Kane is direct about the role political language plays in this process. Slogans like “stop the boats,” he said, do not merely describe a policy position — they actively fuel hostility towards people seeking asylum.
According to him, creation of safe and legal routes, and a fundamental shift towards a more humane migration narrative across the political spectrum is the need of the hour.
Without that shift, he warned, the structural conditions that produce the kind of candidates now appearing on local ballots across England will simply keep regenerating.
The HOPE not Hate report identifies Reform UK as now a central force in far-right politics, with 270,000 members, nearly 500 branches, eight MPs and 965 council seats.
Its formal policy platform includes proposals to deport up to 600,000 asylum seekers.
But the report pointed to something even more troubling within the party’s base: 54 per cent of Reform UK members believe non-white British citizens born abroad should be removed or encouraged to leave the country, compared with 24 per cent who hold the same view about white citizens.
Home secretary Shabana Mahmood last month mooted “the most sweeping asylum reforms in modern times,” modelling them on Denmark’s approach. She described her approach as “firm but fair.” Critics on the left, however, said it is a capitulation to a narrative set by Reform leader Nigel Farage, meanwhile critics on the right said it does not go nearly far enough.
Starmer’s “island of strangers” speech last year, for which he later expressed regret, was a watershed moment, widely condemned for echoing Enoch Powell’s claim that white Britons would become “strangers in their own country.”
According to the Guardian, both Labour and Conservative MPs are now speaking about immigration in more hostile terms than at almost any point in the past hundred years.

Beyond the ballot box, the consequences of the right-wing rhetoric are playing out on Britain’s streets. Last year, 19 individuals were convicted of far-right terror offences. According to Hope not Hate, online ecosystems have created decentralised movements where “thousands of individuals contribute” to far-right causes without any central coordination - making them harder to monitor, disrupt or counter.

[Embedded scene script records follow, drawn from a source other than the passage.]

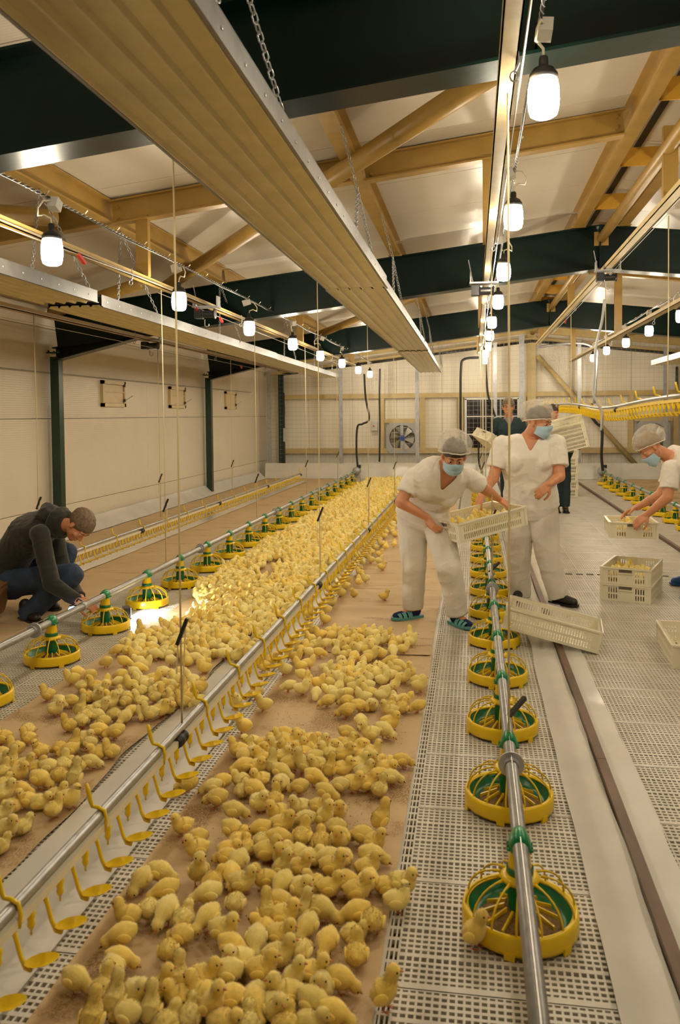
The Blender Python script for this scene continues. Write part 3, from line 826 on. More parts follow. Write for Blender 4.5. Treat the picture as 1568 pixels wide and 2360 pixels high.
motor(-2.584, 18.15, 'grey auger motor at the far end of the pipe by the crouching man')
motor(2.72, 18.2, 'grey auger motor at the far end of the pipe beyond the women')


# ================================================================== drinker lines
cup_mb = MB()
v = []; f = []; n = 12
for rz, sc in ((0.004, 1.0), (0.0, 0.8), (-0.008, 0.45), (-0.009, 0.0)):
    for j in range(n): a = 2 * PI * j / n; v.append((0.078 + 0.047 * sc * math.cos(a), 0.032 * sc * math.sin(a), 0.010 + rz + 0.020 * (0.078 + 0.047 * sc * math.cos(a)) / 0.1))
for i in range(3):
    for j in range(n): f.append((i * n + j, i * n + (j + 1) % n, (i + 1) * n + (j + 1) % n, (i + 1) * n + j))
cup_mb.add(v, f)
cup_mb.lathe([(0.0, 0), (0, 0)], 3) if 0 else None
cup_mb.tube([(0.0, 0, 0.105), (0.008, 0, 0.075), (0.02, 0, 0.03), (0.034, 0, 0.006), (0.05, 0, 0.006)], [0.008, 0.006, 0.006, 0.009, 0.012], 6)
CUP = cup_mb.mesh('drip_cup', MT['ypl'], True)
NIP = MB().lathe([(0.0, 0.03), (0.012, 0.03), (0.012, 0.012), (0.009, -0.004), (0.011, -0.014), (0.006, -0.026), (0.003, -0.028), (0.003, -0.042), (0, -0.042)], 10).mesh('nipple', MT['ypl'], True)
HOOK = MB().tube([(0.02, 0, -0.05), (0.024, 0, -0.012), (0.018, 0, 0.014), (-0.004, 0, 0.024), (-0.022, 0, 0.026), (-0.030, 0, 0.046), (-0.036, 0, 0.075), (-0.042, 0, 0.098)], [0.005, 0.006, 0.0065, 0.0065, 0.0065, 0.0075, 0.0078, 0.006], 7).mesh('pipe_hook', MT['ypl'], True)


def drinker(x, y0, y1, z, lab, sag=None, hook_step=0.5, cups=True, pvc='pvc'):
    r = empty('drinker_line', (x, y0, 0), lab, 'drinker', 'nipple drinker lines')
    zz = (lambda y: z + (sag(y) if sag else 0.0))
    ys = np.arange(y0, y1 + .01, 0.5)
    MB().tube([(0, y - y0, zz(y)) for y in ys], 0.0155, 14).build('steel_pipe', MT['galv'], r, True)
    mb = MB()
    for a, b in zip(ys[:-1], ys[1:]): mb.bar((0.008, a - y0, zz(a) - 0.036), (0.008, b - y0, zz(b) - 0.036), 0.024, 0.024)
    mb.build('water_pipe', MT[pvc], r)
    k = 0
    for y in np.arange(y0 + 0.1, y1, 0.155):
        o = put('drip_cup', CUP, r, (0.008, y - y0 + 0.07, zz(y) - 0.15)); put('nipple', NIP, r, (0.008, y - y0, zz(y) - 0.075))
    for y in np.arange(y0 + 0.3, y1, hook_step): put('pipe_hook', HOOK, r, (0, y - y0, zz(y)))
    for y in np.arange(math.ceil(y0 / 3) * 3 + 0.1, y1, 3.0):
        MB().lathe([(0.018, -0.045), (0.024, -0.045), (0.025, -0.03), (0.021, -0.026), (0.021, -0.006), (0.026, -0.004), (0.026, 0.02), (0.022, 0.024), (0.022, 0.045), (0.017, 0.045)], 14, (0.008, y - y0, zz(y) - 0.036), Matrix.Rotation(PI / 2, 3, 'X')).build('coupler', MT['black'], r, True)
    MB().tube([(0, y1 - y0, zz(y1)), (0, y1 - y0 + 0.02, zz(y1) + 0.12)], 0.012, 8).build('air_vent_tube', MT['ypl'], r)
    return r


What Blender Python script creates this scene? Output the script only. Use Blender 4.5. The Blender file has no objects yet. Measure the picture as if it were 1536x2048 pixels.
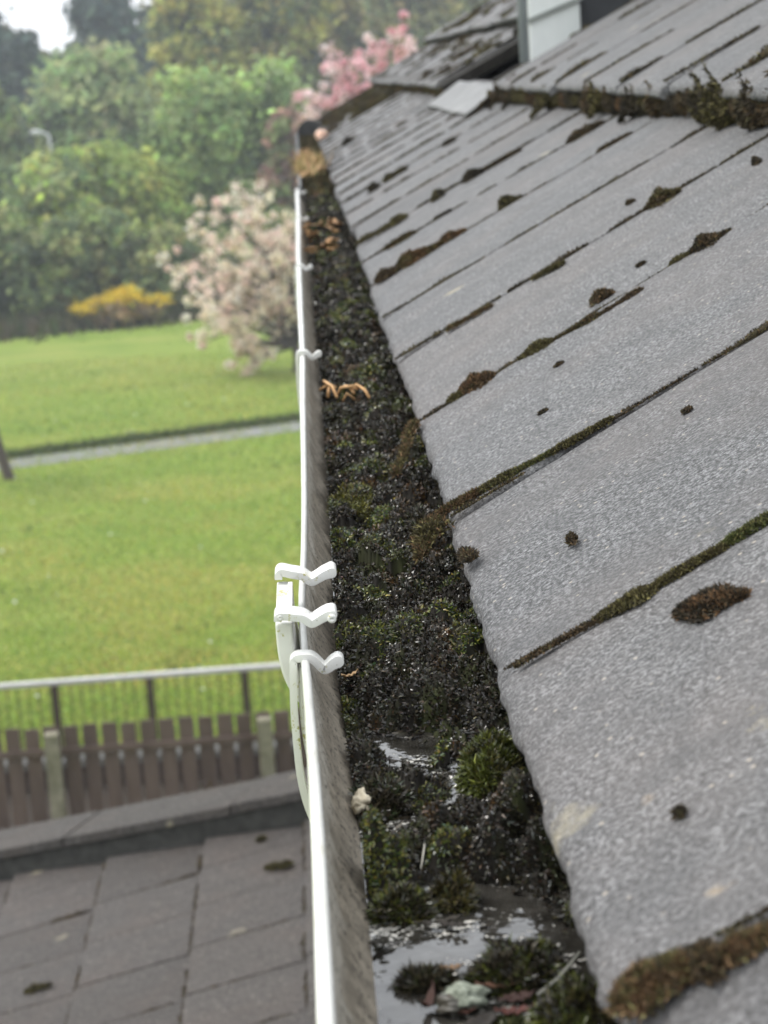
import bpy, bmesh, math, random
import numpy as np

random.seed(7)
rng = np.random.default_rng(11)
S = bpy.context.scene
COL = S.collection

# ------------------------------------------------------------------ camera
HAZE_D = 0.0015
F_PX = 4000.0                      # focal length in pixels of the 1536 x 2048 frame
VP = (590.0, 140.0)                # where the eaves line vanishes
RHO = math.radians(3.5)            # roll
CZ, H = 6.60, 0.26                 # camera height above ground / above the eaves
EZ = CZ - H

def nrm(v):
    v = np.array(v, float)
    return v / np.linalg.norm(v)
_d = nrm([(VP[0] - 768) / F_PX, -(VP[1] - 1024) / F_PX, -1])
_u = nrm(np.cross([math.cos(RHO), math.sin(RHO), 0], _d))
_u = _u if _u[1] > 0 else -_u
RW = np.array([np.cross(_d, _u), _d, _u])
CP = np.array([0, 0, CZ])

def ray(x, y):
    return RW @ np.array([(x - 768) / F_PX, -(y - 1024) / F_PX, -1.0])
def pl(x, y, n, p):
    r = ray(x, y)
    return CP + r * (np.dot(np.array(p) - CP, n) / np.dot(r, n))
def onz(x, y, z):
    return pl(x, y, [0, 0, 1], [0, 0, z])
def ony(x, y, d):
    return pl(x, y, [0, 1, 0], [0, d, 0])

from mathutils import Matrix, Vector
cam = bpy.data.cameras.new("camera")
cam_o = bpy.data.objects.new("camera", cam)
COL.objects.link(cam_o)
M = Matrix([list(RW[0]) + [0], list(RW[1]) + [0], list(RW[2]) + [CZ], [0, 0, 0, 1]])
cam_o.matrix_world = M
cam.sensor_fit = 'VERTICAL'
cam.sensor_height = 36.0
cam.lens = 36.0 * F_PX / 2048.0
cam.clip_start, cam.clip_end = 0.02, 3000
cam.dof.use_dof = True
cam.dof.focus_distance = 1.06
cam.dof.aperture_fstop = 18.5
cam.dof.aperture_blades = 0
S.camera = cam_o

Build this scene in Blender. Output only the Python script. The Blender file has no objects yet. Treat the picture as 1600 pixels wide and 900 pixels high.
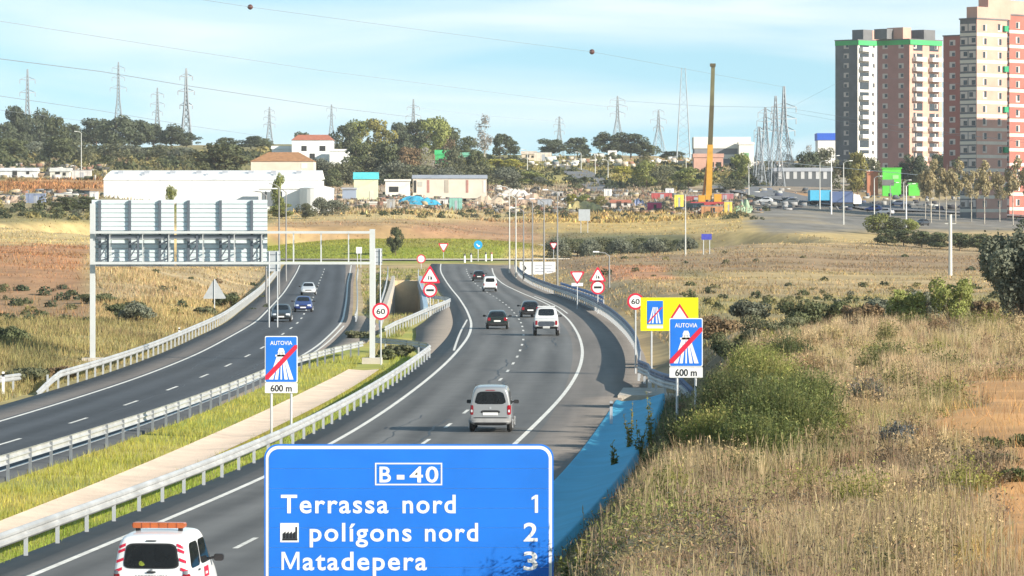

The May elections are the first real electoral test of whether the political realignment of the past few years has hardened into a new settlement or remains in flux. Reform UK is polling strongly and is expected to make significant gains in English councils. Labour faces what one LSE professor called a potential “political earthquake” in London. The Greens and Liberal Democrats hope to capitalise on Labour’s unpopularity. Pro-Gaza independent candidates are targeting wards with large Muslim populations, reflecting continued anger over the conflict in the Middle East.
The HOPE not Hate report is careful to note that most people in Britain still reject extremism. “Given an option between hope and hate,” it concluded, “most people do choose hope.”
But it is equally clear-eyed about the scale of what has shifted. The far right is no longer confined to the fringes. It “spans electoral politics, street mobilisation, extremist subcultures, and global online ecosystems” — and the report concluded that the threat now constitutes “a challenge to national security”, requiring a coordinated response from politics, civic society and government alike.